As leaders, supervisors and employers, we’re often faced with difficult and frustrating employee situations.
We’re also often dependent on our employees to get their work done and bring their skills to the table. Those skills are the very reason they were hired, and yet, sometimes those talents and what we perceive as “unique” skill sets can cause us to overlook or cope with insubordinate behavior for far too long.
First of all, no employee is indispensable. The same rules apply to you, as a supervisor, administrator or manager. We all need to perform to our best level, take ownership of our roles and fully engage with our jobs so we’re getting and giving the most possible. If an employee isn’t giving the effort needed, don’t be afraid to liberate them from the job so they can find a better, more mutually fitting job.
Most of us find there are times when employees take advantage of a situation that may not call for a full-fledged “liberation” from the company. Things like chronic lateness, failure to adhere to policies, or collusion may call for a timeout, a supervisory intervention, and a redirection.
There can be a sense of entitlement among the millennial generation (and other groups too, of course) leaning on the false idea a job should be tailored to an employee’s individual needs. You may find yourself stunned when a new, talented member of your team simply feels like they don’t need to show up to work on time or they can leave a meeting because they don’t like what’s being said.
In today’s ever-changing workplace, it can be difficult to hold back your frustration with this kind of lousy attitude. The key is to approach the situation with diplomacy, honesty and without fear. Stop being afraid of offending your employee by requiring they do their job. They can have a voice and an opinion, but that doesn’t make them exempt from meeting the expectations on the table. Even if they don’t like what’s being said, they still need to listen and show up. Remind them the pool is large and no one is so talented they can’t be replaced.
Expectations and criteria for success in a position must be clearly laid out in your company policies. Employees should be given regular reviews and feedback. Tell your employees you value them and why, but also let them know they’re expected to meet the requirements of the job. For salaried employees it can mean extra hours, extra tasks and other requests that reasonably fit into the workday requirements. Hourly employees should understand they need to be in attendance during their scheduled times and any violation of the schedule will be addressed.
The most important thing you can do from the beginning is to follow through with your policies. Every time you let little things slide, you’re showing the employee boundaries can be broken and the rules are flexible. If you don’t want to be walked on, head it off before the first step’s even taken.

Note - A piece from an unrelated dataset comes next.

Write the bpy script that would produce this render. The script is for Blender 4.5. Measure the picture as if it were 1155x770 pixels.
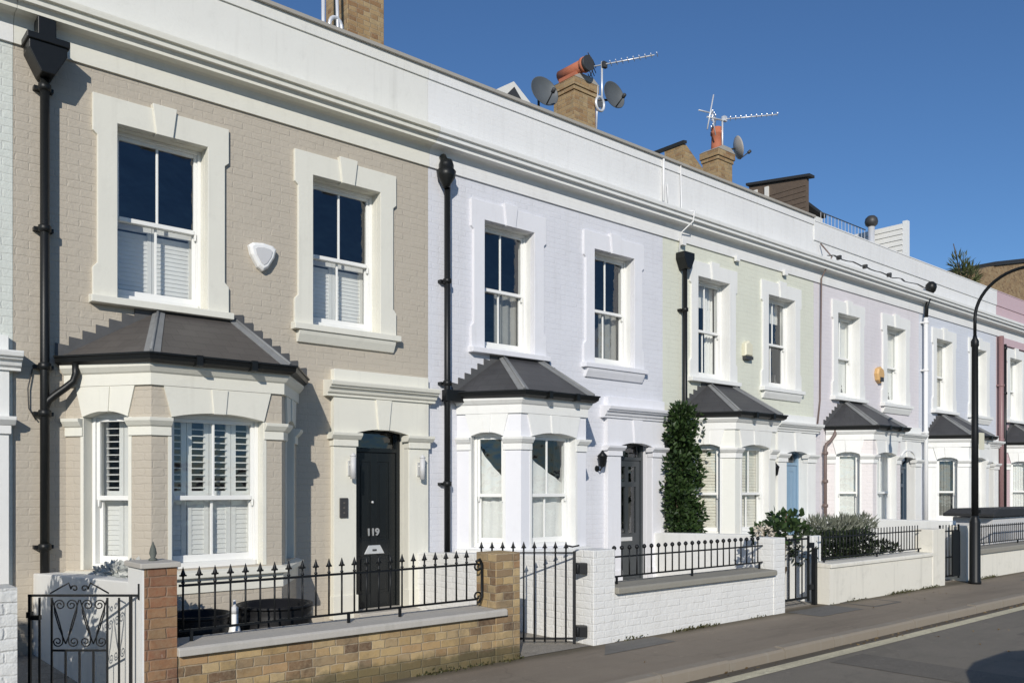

Inconsistency is the most powerful form of behavioral modification. Each time something happens with no consequence it sends the message it’s “okay to get away with it.” One shocking thing for anyone is a rule that’s suddenly changed or enforced. If you’ve been letting enforcement slack or the handbook has gathered dust, you have your work cut out for you.
Sometimes the attitude of an employee can be much more frustrating than their behavior. That said, it’s much easier to change and enforce behavior than it is to force someone to have a great attitude. If employees are successful, driven, and feeling accomplished because of positive feedback for their actions and behaviors, the attitude will follow. Redirecting the behavior and outlining expectations sets boundaries and parameters for the employee to work within. It gives them a platform to be successful and we all know when you’re successful your attitude about your job is positive.
If behavior has eroded to where you’ve let things slide too many times or employees have “called your bluff,” you may find you’re engaged in a power play or a standoff. It becomes a hostage situation—the employee knows they can push boundaries again and again, because you’ve allowed it. You end up feeling injured and the employee feels entitled.
In discussions with the employee, the most important variable is immediacy. Poor attitudes and insubordination spreads through teams and departments like wildfire. When performance issues go unnoticed or get added to a laundry list that’s only addressed once a year in a performance review, it can make employees feel resentful—and rightfully so! You haven’t laid out mistakes as they happened. They may not even know they’re not meeting expectations.
Sit the employee down and give them a present state of affairs. Explain the current state of your relationship with them and their employment. Explain the ideal state. Let the employee know you’re willing to lose them. Explain your expectations and how they must be met as a condition for success. Ask the employee what success looks like for them and how you can help their ideal state. Once both of you have laid your cards on the table, you’ll find it much easier to move forward.
Your vision and your employee’s vision should align or at least meet in the middle. For the best employees, enroll them in solving the problem. The real skill of leadership is to lead an employee to their ideal state and have it align with the ideal state of the company. Find the common goals and go for the win-win situation.